What I’m actually doing

Honestly, not what the numbers point to. The numbers point to flexible vegan. I’m somewhere around step 5. Chicken and fish at home, try to hold that line when eating out, but I’ll have steak occasionally if I really want it. Dairy is the open question. I love yogurt, and I’m not ready to give it up. Low-dairy-ish is probably where I land after some more experimentation. On eggs, we’re organic-only at home, which the ladder doesn’t capture. It treats egg sourcing as fixed, but the welfare delta between caged and organic is large enough that it’s worth naming.

That’s a real gap between what the model says and what I’m doing, and I don’t want to paper over it. What the framework gives me isn’t a prescription, it’s a map. I can see where I am, I can see what it would cost to move one step further, and I can decide with open eyes. That’s more useful to me than being told what I should do.

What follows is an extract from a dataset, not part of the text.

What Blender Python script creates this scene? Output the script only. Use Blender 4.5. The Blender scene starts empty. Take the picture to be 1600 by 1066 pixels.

The broader point I’d make to anyone reading this: don’t try to get to the far right of the curve in one move. Start with a nudge. See how it goes and how it feels. If it sticks, nudge again. A 90% reduction in meat that you can sustain for the rest of your life is worth vastly more than a 100% reduction you abandon in three months. This is about being practical and making changes that stick, not about arriving at an ethically pristine endpoint.

Close

The book gave me the conviction. The framework gave me a map, and also surfaced, pretty clearly, where I’m not following it. That’s fine. I’m learning as I go.

A follow-up post is coming on what the framework doesn’t capture: the limits of this kind of analysis, and what policies, defaults, and social norms could shift the curve itself. Most of the effort cost in these decisions isn’t really personal. It’s structural. That’s worth its own piece.

I still eat meat occasionally. The framework and I are both fine with that.